Got to assume that’s on purpose. I mean, you don’t write that someone’s turned into a cockroach and just forget to explain how or why. Kafka presents a reach-out-and-touch-it world, populated with solid people (and one giant cockroach). He relates the story of a man and a family, beholden to work and duty in a way that plucks one or two heartstrings (fairly gently). By concentrating on those sorts of factors, and ignoring the elephant in the room, the story has more life, more tension. If it was just about the “why” or the “how”, then I’d probably lose interest.

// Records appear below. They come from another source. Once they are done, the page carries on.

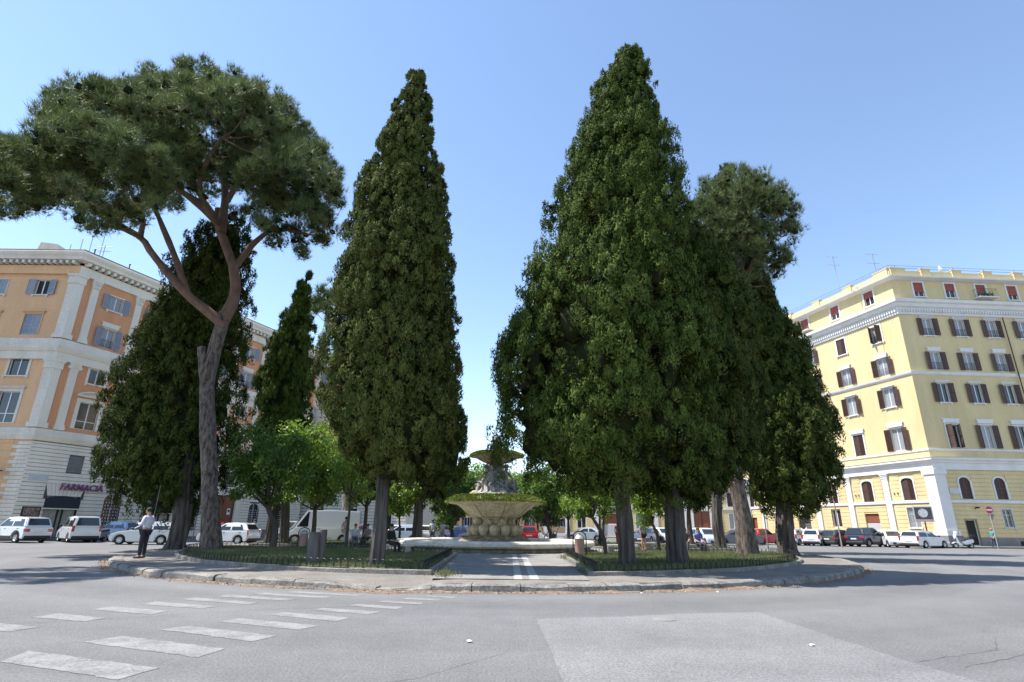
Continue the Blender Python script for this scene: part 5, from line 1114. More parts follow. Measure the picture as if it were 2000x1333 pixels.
def pine(label, base, ells, seed, trunks, tufts, nl=.32, wd=.022, group='umbrella pines', blobr=.75, under=.25):
    """crown: ellipsoids (x,y,z,rx,ry,rz,n) covered with upward needle tufts"""
    rg = np.random.default_rng(seed); t = empty('umbrella_pine', (base[0], base[1], ZI), label, 'tree', group); B = np.array([[base[0], base[1], ZI]])
    Cs = []; Rs = []
    for x, y, z, rx, ry, rz, n in ells:
        D = rg.standard_normal((n, 3)); D[:, 2] = np.where(rg.random(n) < under, D[:, 2], np.abs(D[:, 2]) + .05); D /= np.linalg.norm(D, axis=1, keepdims=True)
        f = rg.uniform(.72, 1.0, (n, 1)); Cs.append(np.array([[x, y, z]]) + D * f * np.array([[rx, ry, rz]])); Rs.append(rg.uniform(.45, .95, n) * blobr)
    C = np.concatenate(Cs); Rr = np.concatenate(Rs); n = len(C)
    Bv, Bf = blobs(C, np.column_stack([Rr * .25, Rr * .25, Rr * .2]), rg, .3)
    D = rg.standard_normal((n * tufts, 3)); D[:, 2] += .5; D /= np.linalg.norm(D, axis=1, keepdims=True)
    P = np.repeat(C, tufts, 0) + D * np.repeat(Rr, tufts)[:, None] * rg.uniform(.35, .85, (n * tufts, 1)) * np.array([[1, 1, .85]])
    A = D * .55 + np.array([[0, 0, .75]])
    V = tri_cloud(P, A, 11, nl, wd, .55, rg, .02); NTRI[0] += len(V) // 3
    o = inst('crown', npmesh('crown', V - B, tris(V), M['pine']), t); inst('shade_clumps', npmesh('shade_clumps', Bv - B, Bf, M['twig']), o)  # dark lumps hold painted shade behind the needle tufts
    tw = MB(); R2 = random.Random(seed)                            # twigs reaching into the clumps
    for c in C[:: max(1, n // 80)]:
        c = Vector(c) - Vector((*base, ZI)); e = ells[0]
        ok_ = [q for tp in trunks for q in dense(tp[0], 8)[3:] if (q - c).length < 2.4]
        if not ok_: continue
        nb = min(ok_, key=lambda q: (q - c).length + max(0, q.z - c.z) * 2)
        mid = (nb + c) / 2 + Vector((R2.uniform(-.4, .4), R2.uniform(-.4, .4), -.35)); tw.tube(dense([nb, mid, c], 5), lin(.045, .012, 5), 5, False)
    tag(tw.build('twigs', M['rbark'], o), kind='stuff')
    for i, (tp, r0, r1, nm) in enumerate(trunks): trunk(nm, t, tp, r0, r1, M['pbark'] if i == 0 or nm == 'cut_limb' else M['rbark'], 24 if i == 0 else 14, 18 if i == 0 else 9, seed + i, 9, .07, base=(i == 0))
    return t
def loc(pts, b): return [(x - b[0], y - b[1], z - ZI) for x, y, z in pts]
pb = (-13.96, 27.8)
PT = [([(-13.95, 27.8, .0), (-14.33, 27.8, 1.93), (-14.82, 27.8, 4.33), (-15.37, 27.8, 6.87), (-15.64, 27.8, 8.47), (-15.57, 27.8, 9.85), (-15.45, 27.8, 11.27), (-15.38, 27.8, 12.1)], .40, .30, 'trunk'),
 ([(-15.66, 27.7, 8.0), (-15.95, 27.65, 9.29), (-16.14, 27.6, 10.1)], .27, .22, 'cut_limb'),
 ([(-15.2, 27.75, 11.3), (-16.21, 27.4, 12.09), (-17.32, 27.3, 12.95), (-18.69, 27.2, 14.28), (-19.61, 27.0, 15.35), (-20.25, 26.9, 16.12), (-21.63, 26.7, 16.84), (-23.07, 26.5, 17.53), (-24.9, 26.3, 18.3)], .27, .08, 'limb'),
 ([(-20.25, 26.9, 16.0), (-20.32, 26.9, 17.08), (-20.82, 26.9, 18.05), (-21.6, 26.9, 19.2)], .17, .06, 'limb'),
 ([(-17.3, 27.3, 12.9), (-18.4, 27.5, 15.0), (-19.94, 27.5, 17.69), (-21.06, 27.5, 19.51), (-22.0, 27.5, 21.3)], .2, .06, 'limb'),
 ([(-15.38, 27.8, 11.7), (-14.98, 27.7, 13.26), (-15.32, 27.6, 14.78), (-16.41, 27.6, 16.98), (-16.73, 27.5, 18.3)], .3, .18, 'limb'),
 ([(-16.3, 27.5, 16.8), (-16.26, 27.2, 18.91), (-16.61, 27.0, 20.59), (-16.9, 26.9, 23.2)], .26, .08, 'limb'),
 ([(-16.4, 27.4, 17.2), (-18.14, 27.1, 18.72), (-20.14, 27.0, 20.03), (-21.42, 26.8, 21.22), (-23.2, 26.6, 23.4)], .2, .06, 'limb'),
 ([(-16.6, 27.7, 17.5), (-17.86, 28.0, 19.03), (-18.87, 28.2, 20.4), (-19.8, 28.4, 23.0)], .2, .06, 'limb'),
 ([(-15.3, 27.7, 14.7), (-14.6, 28.0, 16.4), (-13.5, 28.0, 17.3), (-11.6, 28.0, 17.0)], .2, .06, 'limb'),
 ([(-16.4, 27.4, 17.2), (-16.2, 25.4, 17.3), (-15.4, 23.4, 17.6), (-13.8, 21.8, 18.6)], .2, .06, 'limb'), ([(-16.2, 25.4, 17.3), (-17.0, 23.4, 17.2), (-17.6, 21.4, 17.6)], .13, .05, 'limb'), ([(-20.2, 26.9, 16.1), (-19.8, 24.0, 15.4), (-18.8, 20.6, 14.9)], .15, .05, 'limb'),
 ([(-16.1, 27.2, 18.6), (-15.27, 26.6, 19.82), (-14.4, 26.2, 21.8)], .17, .06, 'limb')]
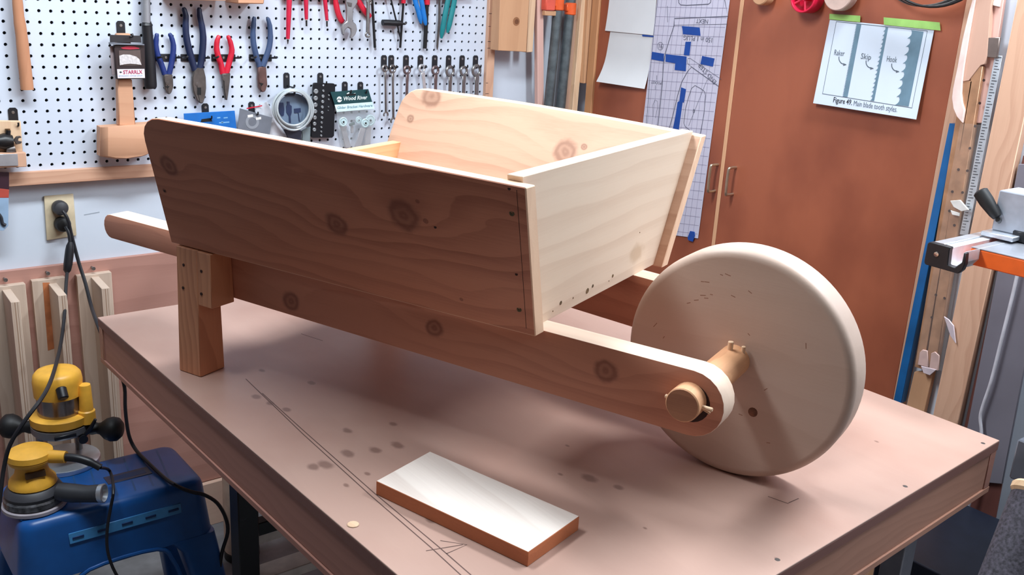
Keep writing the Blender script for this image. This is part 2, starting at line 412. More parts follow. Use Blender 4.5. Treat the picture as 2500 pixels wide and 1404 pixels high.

Downsides? I get nervous here, to be honest. It’s Kafka. One of those I don’t really feel qualified to criticise too much. But I will. The language is a little grey in places. And the main character (Gregor) changes quite a bit. I was never sure if it was intentional, and supposed to signify the effect of his metamorphosis, but I just felt his personality swung a bit too violently. His reaction to some things came off as unrealistic, and his opinions seemed to vary from one page to the next. I’m sure this was all done on purpose, but the pace of it stopped me sympathising and identifying with him in any real way. And I’m not interested in a hero that I can’t connect to in at least some small way.

Kafka, on the GBR scale?

7 GBR

Really interesting read. A different one. And only a short story, so why not give it a go. And while you’re at it, pick through some of the other stories on offer in here.